Thanksgiving can be one of the most stressful times of the year for an overeater or a dieter. It’s a holiday focused on family, togetherness, gratitude, and, oh yes, FOOD. Has this type of Thanksgiving ever showed up in your life?…

You wake up in the morning and start the day with a workout. You push to get in some extra cardio to burn off some of the calories that you know you’ll be gorging yourself with tonight. You eat a light breakfast, regardless of how hungry you are, and start preparing the food with your family later in the day. You want to pick at the delicious food as you’re cooking because now you’re feeling hungry, but you really want to reserve your calories for the big meal. Once you sit down to eat, you’re STARVING. You are nervously eyeing each dish on the table, trying to calculate how many servings of mashed potatoes you can get away with before anyone notices. You want to be sure to grab a couple of the freshly baked rolls before they get eaten up completely – especially since you’re cutting out all carbs starting tomorrow. You go through a couple dishes of food, without really tasting it too much or relishing the flavors. Once dessert comes out, you start getting antsier since you know this is your weak spot. You muster up some willpower to say, “No thanks” but after watching everyone else indulge, you get envious so you just take one slice of pumpkin pie. Then you figure, “What the hell. I’m starting over on clean eating tomorrow. Why don’t I just sample all of the desserts tonight?” You leave the table feeling stuffed and gluttonous, wishing you could’ve controlled yourself a little bit more. Good thing you’re hitting the gym bright and early in the morning…

Take a walk with me through what Thanksgiving day can and should feel like for you…

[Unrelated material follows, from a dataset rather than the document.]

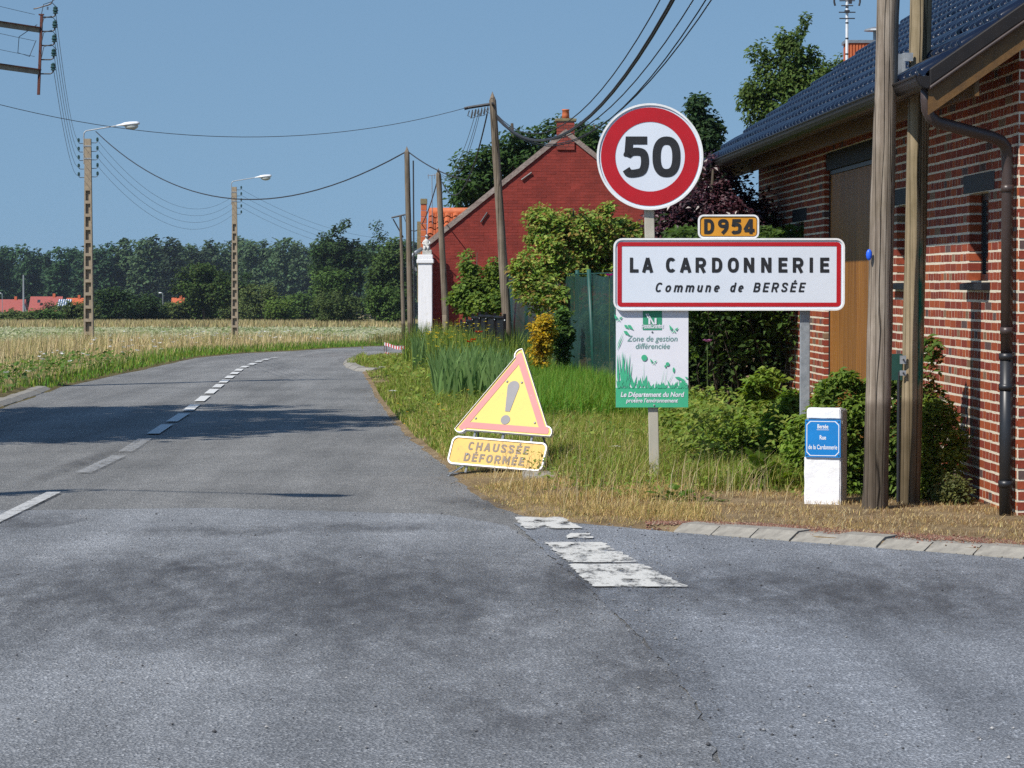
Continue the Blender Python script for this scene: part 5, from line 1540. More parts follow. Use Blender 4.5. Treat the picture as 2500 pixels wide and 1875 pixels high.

You wake up in the morning energized and excited about the holiday. You can’t wait to see your family/friends, eat some delicious food, and enjoy the company of some of your favorite people. You go through your usual morning routine, and eat a solid breakfast since you’re feeling hungry at that time. You know you’ll be eating the Thanksgiving meal in the late afternoon, so once lunch time rolls around, you eat a little snack until your body tells you it’s enough to get through the next few hours – with plenty of room for your delicious meal! You haven’t stressed about the amount of food you’ll be eating tonight at all, because you know that you can eat as much as you please and you won’t have to go back to restricting yourself tomorrow. You can truly just focus on the present moment. Once you sit down to the meal, you thank a higher power (God, the universe, mother Earth, etc.) for the delicious source of this food and take in the energy of your loved ones around you. You eat until you feel satisfied, but not stuffed. You know you can always eat the leftovers tomorrow (and the next day, and the day after that…). Once dessert comes out (your favorite!), you take a piece of each thing that looks good to you, knowing that you don’t have to finish it all, and you can also have some more if you are still hungry afterwards. You leave the meal feeling a little bit stuffed but don’t feel any guilt – it’s Thanksgiving and you got to eat a delicious meal! You know that tomorrow your body will guide you to eat exactly the right amount and that you don’t need to repent for what you’ve eaten today. You spend the rest of the night focusing on your loved ones.

You deserve this amount of ease, joy, and peace around food.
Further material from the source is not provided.